Prime Minister Marcel Ciolacu announced on Thursday that the Social Democratic Party (PSD) is withdrawing from discussions for forming the Executive and will vote in Parliament for a right-wing government.
„You can’t establish anything concrete with people who say one thing in private and something else in front of the press. You can’t do anything with so-called partners who are ‘disgusted’ to sit at the table with you and who think this is how they ‘get dirty.’ PSD has tolerated such attitudes long enough without commenting and without making a fuss, as others have done. This way of working is completely counterproductive in front of the people. Therefore, PSD is withdrawing with dignity from the discussion table, but we are not fleeing from responsibility. We will vote in Parliament for a right-wing government. We are doing this because this country urgently needs a government to manage the current issues until the upcoming presidential elections. Romania cannot be blown away by childish stances and stupid pride,” Ciolacu wrote on Facebook.

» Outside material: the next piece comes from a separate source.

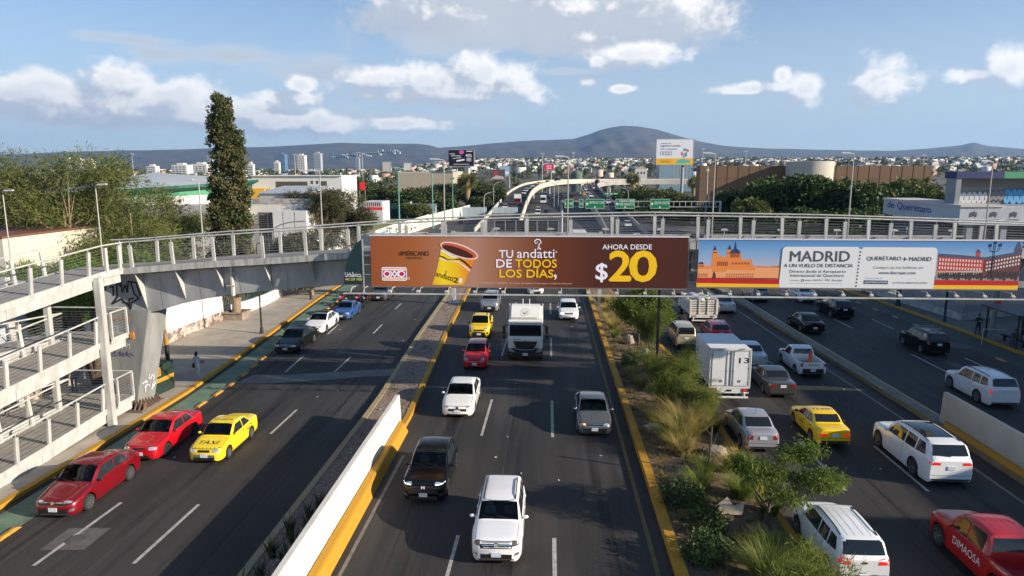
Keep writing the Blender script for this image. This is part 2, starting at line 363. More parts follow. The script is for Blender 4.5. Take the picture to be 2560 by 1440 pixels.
M_DARK = mat('underbody',(0.01,0.01,0.011),0.8)
M_TYRE = mat('tyre',(0.018,0.018,0.019),0.85)
M_RIM = mat('alloy',(0.42,0.42,0.43),0.3,0.85)
M_RIMD = mat('alloy_dark',(0.05,0.05,0.055),0.4,0.5)
M_CHROME = mat('chrome',(0.7,0.7,0.72),0.15,0.95)
M_LAMP = mat('lamp_lens',(0.62,0.66,0.70),0.08,0.55,coat=1)
M_LAMPON = mat('lamp_lit',(0.8,0.85,0.9),0.1,emit=((0.75,0.88,1.0),2.2))
M_AMBER = mat('lamp_amber',(0.9,0.35,0.05),0.2,emit=((1.0,0.35,0.05),1.5))
M_TAIL = mat('tail_lens',(0.26,0.012,0.014),0.12,coat=1)
M_TAILON = mat('tail_lit',(0.6,0.02,0.02),0.2,emit=((1.0,0.03,0.02),.22))
M_PLATE = mat('plate',(0.62,0.68,0.74),0.5)
M_SEAM = mat('seam',(0.01,0.01,0.01),0.6)
M_SEAT = mat('seat_cloth',(0.10,0.095,0.09),0.8); M_SEATP = mat('seat_pale',(0.36,0.34,0.31),0.8)
def screen_glass():                                # clear tinted glass: sees into the cabin, mirrors the sky at a slant
 m = bpy.data.materials.new('screen_glass'); m.use_nodes = True; nt = m.node_tree; nt.nodes.clear(); N = nt.nodes.new
 t,g,f,x,o = N('ShaderNodeBsdfTransparent'),N('ShaderNodeBsdfGlossy'),N('ShaderNodeFresnel'),N('ShaderNodeMixShader'),N('ShaderNodeOutputMaterial')
 t.inputs[0].default_value = (.50,.56,.54,1); g.inputs['Roughness'].default_value = .03; f.inputs[0].default_value = 1.45
 for a,b in ((f.outputs[0],x.inputs[0]),(t.outputs[0],x.inputs[1]),(g.outputs[0],x.inputs[2]),(x.outputs[0],o.inputs[0])): nt.links.new(a,b)
 return m
M_SCREEN = screen_glass()
WHEELS = {}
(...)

Marcel Ciolacu added that both he and the party he leads fully understood the vote of the Romanian people, which „was a vote of condemnation against a political class more focused on sterile quarrels and revenge than on the lives of Romanians.”
„That is why we believed we were obliged to put aside what has been, to move past the broken promises of our Coalition partners, and to try to move forward together to provide this country with a stable and functional government as quickly as possible! Aware of the serious situation Romania is in, which has been pointed out not only by our European partners but also by international financial institutions, we even went further, initiating the efforts to form a larger coalition made up of all pro-European parties. Unfortunately, you cannot build anything durable with partners who are incapable of overcoming their own egos and ideological clichés and who behave just as they did during the electoral campaign that brought us here,” Ciolacu said.